The other defense Ongwen’s lawyers intend to present is that he was not present during the attack on the Pajule IDP camp in October 2003. They have questioned several prosecution witnesses about this. For those witnesses who testified they saw Ongwen during the Pajule attack, his lawyers have pressed them hard on the details. An example of this is during the testimony of Witness P-249.

Ongwen’s lawyers have indicated they may call as many as 66 witnesses to testify. By the close of their case in April this year, the prosecution had called 69 witnesses.

According to a July 5 decision on protective measures for defense witnesses, some of the witnesses the defense will call are three children of LRA leader Joseph Kony; a former “wife” of Kony; former LRA fighters who are now in Uganda’s military; former members of a government-backed militia used to protect the IDP camps, the Local Defense Unit; and psychiatrists Emilio Ovuga and Dickens Akena.

This number may change. It is possible the defense may call other expert witnesses, if the trial chamber allows it.

In a June 4 filing, the defense had asked Trial Chamber IX to allow them to add experts they want to call but whose appearance they had yet to confirm. On June 21, Single Judge Bertram Schmitt declined to grant the request before the defense had secured the commitment of the experts to appear in court. The judge said the defense could file another request once the experts agreed to testify and provided the materials the defense needed.

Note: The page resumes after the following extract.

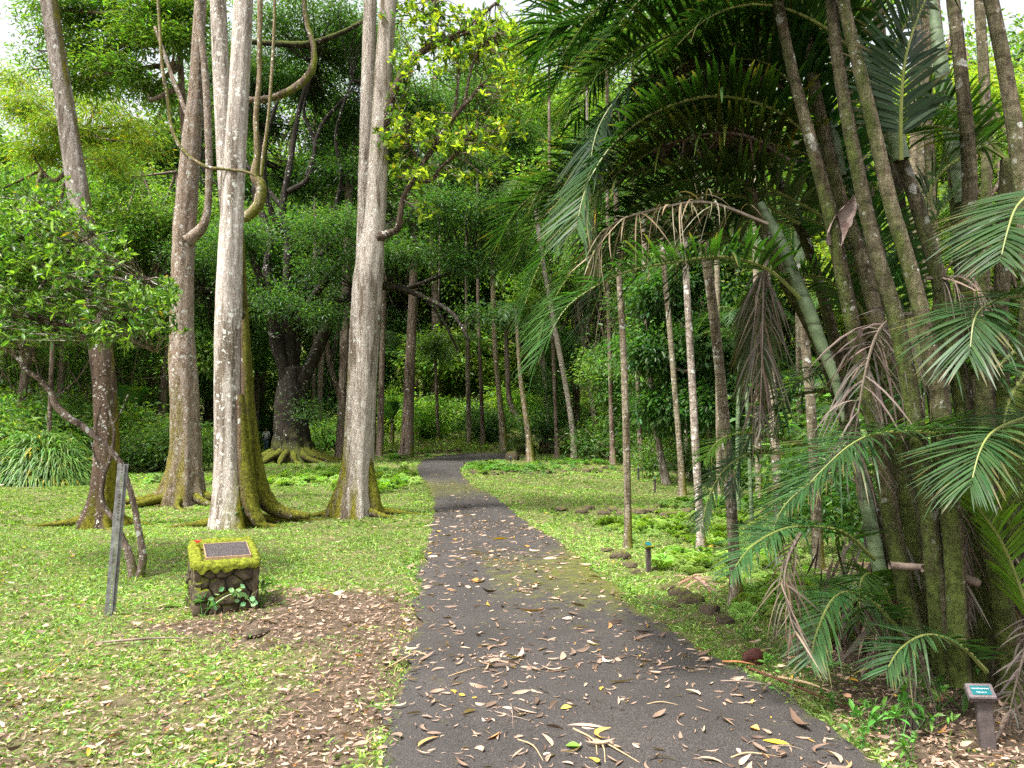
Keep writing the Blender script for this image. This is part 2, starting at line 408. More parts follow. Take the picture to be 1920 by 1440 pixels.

The people the defense indicated they are working to call are an expert in audio recordings; one on the formation of IDP camps in northern Uganda; and a political scientist who has studied the LRA and its “cosmological and military space.” Other experts the defense would like to call are someone who has researched sex and gender-based crimes; an expert on child-soldiers who is also a former child-soldier; an expert on military structure; and one on direction finding.

Ongwen made his first appearance before the ICC in January 2015, almost 10 years after the court issued an arrest warrant for him. Ongwen is believed to have initially surrendered himself to a rebel group in the Central African Republic who then handed him over to a contingent of the African Union peacekeeping force. AU peacekeepers then handed him over to Central Africa Republic judicial authorities who then informed Ongwen of the July 2005 arrest warrant and processed him on January 16, 2015 for handover to the ICC.

The arrest warrant issued against Ongwen originally applied to four other LRA commanders: Kony, Otti, Raska Lukwiya, and Okot Odiambo. The ICC has terminated the cases against Lukwiya and Odiambo once their deaths were confirmed. Otti is widely believed to have been killed on the orders of Kony sometime in 2007 but the court is yet to formally declare him dead. Kony remains at large.

Ongwen’s lead lawyer is Krispus Ayena Odongo who at one time served as legal advisor to the LRA during peace talks that were held between 2006 and 2008. Odongo’s co-counsel are Charles Achaleke Taku and Beth Lyons. Taku is also a defense lawyer in another case before the ICC. Lyons has served as defense counsel before the International Criminal Tribunal for Rwanda. They are assisted by Thomas Obhof, Abigail Bridgman, Michael Rowse, Tibor Bajnovic, and Roy Titus Ayena.